BEGIN
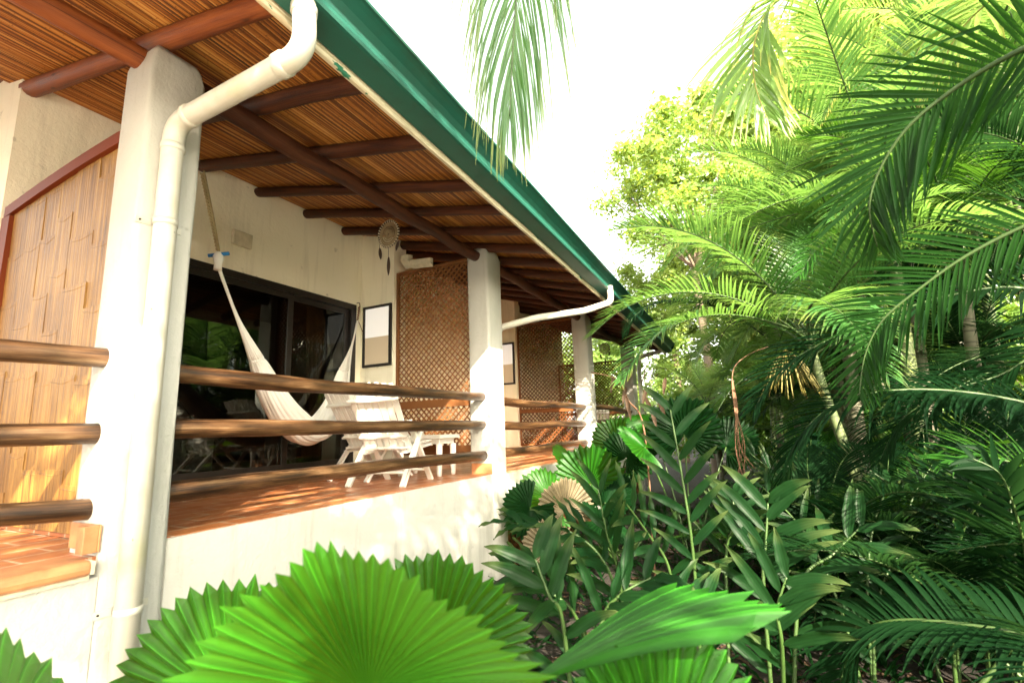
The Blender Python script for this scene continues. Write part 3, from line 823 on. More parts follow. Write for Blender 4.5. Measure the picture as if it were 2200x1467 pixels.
m.tube(loc([stick - sdv * .085, stick + sdv * .085]), .016, 14); m.build('toggle', MT['blue_stick'], ham)
m = MB()
for ph in (0, math.pi):
    P = []
    for i in range(90):
        t = i / 89; c = L.lerp(stick, t) - L; P.append(c + side * (.008 * math.cos(t*75+ph)) + pd * (.008 * math.sin(t*75+ph)))
    m.tube(P, .009, 6)
m.tube(loc([L + side*.02 + Vector((0,0,.02)), L.lerp(stick, .5) + side * .022, stick + side * .01]), .009, 6)
m.build('rope', MT['rope'], ham)
m = MB()
hkp = Vector((XW + .045, hk.y, hk.z - .03)); cpath = []
for i in range(36):
    t = i / 35; c = hkp.lerp(ringR, t) - L; cpath.append(c + side * (.008 * math.cos(t*40)) + Vector((0, .008 * math.sin(t*40), 0)))
m.tube(cpath, .009, 6); m.tube(loc([ringR + Vector((0,0,.02)), ringR + Vector((.02,.03,-.05)), ringR + Vector((.05,.05,-.15))]), .005, 6)
m.build('rope', MT['dry_stalk'] if 'dry_stalk' in MT else MT['rope'], ham)

# ------------------------------------------------------------------ folding chairs and table
def make_chair(label, loc, rz=0.0):
    t = thing('folding_chair', label, 'chair', loc, 'white slatted folding chairs', rz); wm = MT['white_wood']
    for s in (-1, 1):
        x = s * .29
        m = MB(); m.bar((x, -.36, 0), (x, .10, .58), .032, .058, (1,0,0)); m.build('leg', wm, t, .004)
        x2 = s * .255
        m = MB(); m.bar((x2, .36, 0), (x2, -.16, .62), .032, .058, (1,0,0)); m.build('leg', wm, t, .004)
        m = MB(); m.bar((s*.315, -.34, .575), (s*.315, .40, .60), .022, .075, (1,0,0)); m.build('armrest', wm, t, .005)
        m = MB(); m.bar((s*.222, -.20, .31), (s*.222, .40, .37), .025, .055, (1,0,0)); m.build('seat_rail', wm, t, .004)
    m = MB()
    for i in range(8):
        f_ = i / 7; m.box((-.235, -.19 + f_ * .56, .345 + f_ * .058), (.235, -.19 + f_ * .56 + .062, .362 + f_ * .058))
    m.build('seat', wm, t, .003)
    m = MB(); d = Vector((0, -.52, .80)).normalized()
    for i in range(7):
        x = -.228 + .076 * i; p = Vector((x, -.08, .33)); ln = .72 + .03 * math.sin(math.pi * (i + .5) / 7)
        m.bar(p, p + d * ln, .062, .014, (0, .84, .54))
        m.tube([p + d * (ln - .001) - Vector((0, .0058, .0038)), p + d * (ln - .001) + Vector((0, .0058, .0038))], .031, 14, smooth=False)
    m.build('backrest', wm, t, .002)
    for q in (.18, .60):
        m = MB(); p = Vector((0, -.08, .33)) + d * q - Vector((0, .020, .012)); m.bar(p - Vector((.27, 0, 0)), p + Vector((.27, 0, 0)), .05, .020, d); m.build('back_batten', wm, t, .003)
    for (ry, rz_) in ((-.005, .432), (.27, .11), (-.26, .125)):
        m = MB(); m.tube([(-.28, ry, rz_), (.28, ry, rz_)], .013, 10); m.build('rod', wm, t)
    return t
ch = make_chair('white slatted folding chair beside the low white table, nearest the rails', (-3.44, 4.05, 0), math.radians(12))
c2 = copy_tree(ch); c2.location = (-4.06, 4.42, 0); c2.rotation_euler.z = math.radians(-4)
c2['label'] = 'white slatted folding chair half hidden behind another, next to the sliding glass door'
c3 = copy_tree(ch); c3.location = (-3.55, 11.5, -.02); c3.rotation_euler.z = math.radians(20)
c3['label'] = 'white slatted chair on the far veranda, behind the last log rails'
tb = thing('low_table', 'low white wooden table with round legs beside the lattice screen', 'table', (-3.62, 4.86, 0))
m = MB(); m.box((-.34, -.20, .42), (.34, .20, .465)); m.build('tabletop', MT['white_wood'], tb, .006)
m = MB(); m.box((-.29, -.15, .36), (.29, .15, .4195)); m.build('apron', MT['white_wood'], tb, .004)
for sx in (-1, 1):
    for sy in (-1, 1):
        m = MB(); m.lathe([(.0, 0), (.026, 0), (.03, .03), (.034, .2), (.038, .36)], (sx*.28, sy*.14, 0), 14); m.build('leg', MT['white_wood'], tb)

# ------------------------------------------------------------------ dream catchers
def dreamcatcher(label, c, r, n_sh=30):
    t = thing('dream_catcher', label, 'dream catcher', c, 'dream catchers hung under the eaves'); c0 = Vector((0, 0, 0))
    cir = lambda rr, y=0, n=40: [(rr*math.cos(2*math.pi*i/n), y, rr*1.08*math.sin(2*math.pi*i/n)) for i in range(n)]
    m = MB(); m.tube(cir(r), .009, 8, closed=True); m.build('hoop', MT['feather'], t)
    m = MB()
    for q in (.86, .8, .72, .66, .5, .36, .22, .12): m.tube(cir(r*q, 0, 30), .0045 if q > .3 else .008, 6, closed=True)
    for i in range(36):
        a = 2*math.pi*i/36; b_ = a + .55
        m.tube([(r*math.cos(a), 0, r*1.08*math.sin(a)), (r*.62*math.cos(b_), 0, r*.62*1.08*math.sin(b_)), (r*.25*math.cos(b_+.5), 0, r*.27*math.sin(b_+.5))], .0022, 4)
    m.build('web', MT['web_thread'], t)
    m = MB()
    for i in range(n_sh):
        a = 2*math.pi*i/n_sh; d = Vector((math.cos(a), 0, 1.08*math.sin(a)))
        m.tube([d*r*.9, d*r*1.0 + Vector((0, -.012, 0)), d*r*1.1], [.003, .008, .003], 6)
    m.build('shell', MT['shell'], t)
    m = MB(); m.tube([(0, 0, r*1.08), (.004, 0, r*1.5), (0, 0, r*2.0)], .003, 5); m.build('string', MT['web_thread'], t)
    for (x, z0, ln, tw) in ((-r*.92, -r*.45, r*1.5, .2), (0, -r*1.1, r*2.3, 0), (r*.95, -r*.3, r*1.25, -.3)):
        f = MB(); f.tube([(x, 0, z0), (x, 0, z0 - ln*.4)], .0028, 5)
        k = 9; P = []
        for i in range(k + 1):
            s = i / k; wv = r*.17*math.sin(math.pi*min(1, s*.92+.08))**.7
            zc = z0 - ln*.35 - ln*.65*s; P += [(x - wv + tw*.1*s, .004, zc), (x + tw*.1*s, -.006, zc), (x + wv + tw*.1*s, .004, zc)]
        f.add(P, [(i*3+j, i*3+j+1, i*3+j+4, i*3+j+3) for i in range(k) for j in (0, 1)]); f.build('feather', MT['feather'], t)
    return t
p = ony(835, 503, 4.1); dreamcatcher('round woven dream catcher with shells hanging from the front veranda rafters', p, .145)
p = ony(1299, 749, 11.7); dreamcatcher('small open dream catcher hanging in the far veranda above the lattice', p, .13, 0 or 12)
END
▸ GIVEN PROBLEM
Using the data above, write out every line exactly, leaving the images behind.

▸ RESULT OF THE EXERCISE
The Blender Python script for this scene continues. Write part 3, from line 823 on. More parts follow. Write for Blender 4.5. Measure the picture as if it were 2200x1467 pixels.
m.tube(loc([stick - sdv * .085, stick + sdv * .085]), .016, 14); m.build('toggle', MT['blue_stick'], ham)
m = MB()
for ph in (0, math.pi):
    P = []
    for i in range(90):
        t = i / 89; c = L.lerp(stick, t) - L; P.append(c + side * (.008 * math.cos(t*75+ph)) + pd * (.008 * math.sin(t*75+ph)))
    m.tube(P, .009, 6)
m.tube(loc([L + side*.02 + Vector((0,0,.02)), L.lerp(stick, .5) + side * .022, stick + side * .01]), .009, 6)
m.build('rope', MT['rope'], ham)
m = MB()
hkp = Vector((XW + .045, hk.y, hk.z - .03)); cpath = []
for i in range(36):
    t = i / 35; c = hkp.lerp(ringR, t) - L; cpath.append(c + side * (.008 * math.cos(t*40)) + Vector((0, .008 * math.sin(t*40), 0)))
m.tube(cpath, .009, 6); m.tube(loc([ringR + Vector((0,0,.02)), ringR + Vector((.02,.03,-.05)), ringR + Vector((.05,.05,-.15))]), .005, 6)
m.build('rope', MT['dry_stalk'] if 'dry_stalk' in MT else MT['rope'], ham)

# ------------------------------------------------------------------ folding chairs and table
def make_chair(label, loc, rz=0.0):
    t = thing('folding_chair', label, 'chair', loc, 'white slatted folding chairs', rz); wm = MT['white_wood']
    for s in (-1, 1):
        x = s * .29
        m = MB(); m.bar((x, -.36, 0), (x, .10, .58), .032, .058, (1,0,0)); m.build('leg', wm, t, .004)
        x2 = s * .255
        m = MB(); m.bar((x2, .36, 0), (x2, -.16, .62), .032, .058, (1,0,0)); m.build('leg', wm, t, .004)
        m = MB(); m.bar((s*.315, -.34, .575), (s*.315, .40, .60), .022, .075, (1,0,0)); m.build('armrest', wm, t, .005)
        m = MB(); m.bar((s*.222, -.20, .31), (s*.222, .40, .37), .025, .055, (1,0,0)); m.build('seat_rail', wm, t, .004)
    m = MB()
    for i in range(8):
        f_ = i / 7; m.box((-.235, -.19 + f_ * .56, .345 + f_ * .058), (.235, -.19 + f_ * .56 + .062, .362 + f_ * .058))
    m.build('seat', wm, t, .003)
    m = MB(); d = Vector((0, -.52, .80)).normalized()
    for i in range(7):
        x = -.228 + .076 * i; p = Vector((x, -.08, .33)); ln = .72 + .03 * math.sin(math.pi * (i + .5) / 7)
        m.bar(p, p + d * ln, .062, .014, (0, .84, .54))
        m.tube([p + d * (ln - .001) - Vector((0, .0058, .0038)), p + d * (ln - .001) + Vector((0, .0058, .0038))], .031, 14, smooth=False)
    m.build('backrest', wm, t, .002)
    for q in (.18, .60):
        m = MB(); p = Vector((0, -.08, .33)) + d * q - Vector((0, .020, .012)); m.bar(p - Vector((.27, 0, 0)), p + Vector((.27, 0, 0)), .05, .020, d); m.build('back_batten', wm, t, .003)
    for (ry, rz_) in ((-.005, .432), (.27, .11), (-.26, .125)):
        m = MB(); m.tube([(-.28, ry, rz_), (.28, ry, rz_)], .013, 10); m.build('rod', wm, t)
    return t
ch = make_chair('white slatted folding chair beside the low white table, nearest the rails', (-3.44, 4.05, 0), math.radians(12))
c2 = copy_tree(ch); c2.location = (-4.06, 4.42, 0); c2.rotation_euler.z = math.radians(-4)
c2['label'] = 'white slatted folding chair half hidden behind another, next to the sliding glass door'
c3 = copy_tree(ch); c3.location = (-3.55, 11.5, -.02); c3.rotation_euler.z = math.radians(20)
c3['label'] = 'white slatted chair on the far veranda, behind the last log rails'
tb = thing('low_table', 'low white wooden table with round legs beside the lattice screen', 'table', (-3.62, 4.86, 0))
m = MB(); m.box((-.34, -.20, .42), (.34, .20, .465)); m.build('tabletop', MT['white_wood'], tb, .006)
m = MB(); m.box((-.29, -.15, .36), (.29, .15, .4195)); m.build('apron', MT['white_wood'], tb, .004)
for sx in (-1, 1):
    for sy in (-1, 1):
        m = MB(); m.lathe([(.0, 0), (.026, 0), (.03, .03), (.034, .2), (.038, .36)], (sx*.28, sy*.14, 0), 14); m.build('leg', MT['white_wood'], tb)

# ------------------------------------------------------------------ dream catchers
def dreamcatcher(label, c, r, n_sh=30):
    t = thing('dream_catcher', label, 'dream catcher', c, 'dream catchers hung under the eaves'); c0 = Vector((0, 0, 0))
    cir = lambda rr, y=0, n=40: [(rr*math.cos(2*math.pi*i/n), y, rr*1.08*math.sin(2*math.pi*i/n)) for i in range(n)]
    m = MB(); m.tube(cir(r), .009, 8, closed=True); m.build('hoop', MT['feather'], t)
    m = MB()
    for q in (.86, .8, .72, .66, .5, .36, .22, .12): m.tube(cir(r*q, 0, 30), .0045 if q > .3 else .008, 6, closed=True)
    for i in range(36):
        a = 2*math.pi*i/36; b_ = a + .55
        m.tube([(r*math.cos(a), 0, r*1.08*math.sin(a)), (r*.62*math.cos(b_), 0, r*.62*1.08*math.sin(b_)), (r*.25*math.cos(b_+.5), 0, r*.27*math.sin(b_+.5))], .0022, 4)
    m.build('web', MT['web_thread'], t)
    m = MB()
    for i in range(n_sh):
        a = 2*math.pi*i/n_sh; d = Vector((math.cos(a), 0, 1.08*math.sin(a)))
        m.tube([d*r*.9, d*r*1.0 + Vector((0, -.012, 0)), d*r*1.1], [.003, .008, .003], 6)
    m.build('shell', MT['shell'], t)
    m = MB(); m.tube([(0, 0, r*1.08), (.004, 0, r*1.5), (0, 0, r*2.0)], .003, 5); m.build('string', MT['web_thread'], t)
    for (x, z0, ln, tw) in ((-r*.92, -r*.45, r*1.5, .2), (0, -r*1.1, r*2.3, 0), (r*.95, -r*.3, r*1.25, -.3)):
        f = MB(); f.tube([(x, 0, z0), (x, 0, z0 - ln*.4)], .0028, 5)
        k = 9; P = []
        for i in range(k + 1):
            s = i / k; wv = r*.17*math.sin(math.pi*min(1, s*.92+.08))**.7
            zc = z0 - ln*.35 - ln*.65*s; P += [(x - wv + tw*.1*s, .004, zc), (x + tw*.1*s, -.006, zc), (x + wv + tw*.1*s, .004, zc)]
        f.add(P, [(i*3+j, i*3+j+1, i*3+j+4, i*3+j+3) for i in range(k) for j in (0, 1)]); f.build('feather', MT['feather'], t)
    return t
p = ony(835, 503, 4.1); dreamcatcher('round woven dream catcher with shells hanging from the front veranda rafters', p, .145)
p = ony(1299, 749, 11.7); dreamcatcher('small open dream catcher hanging in the far veranda above the lattice', p, .13, 0 or 12)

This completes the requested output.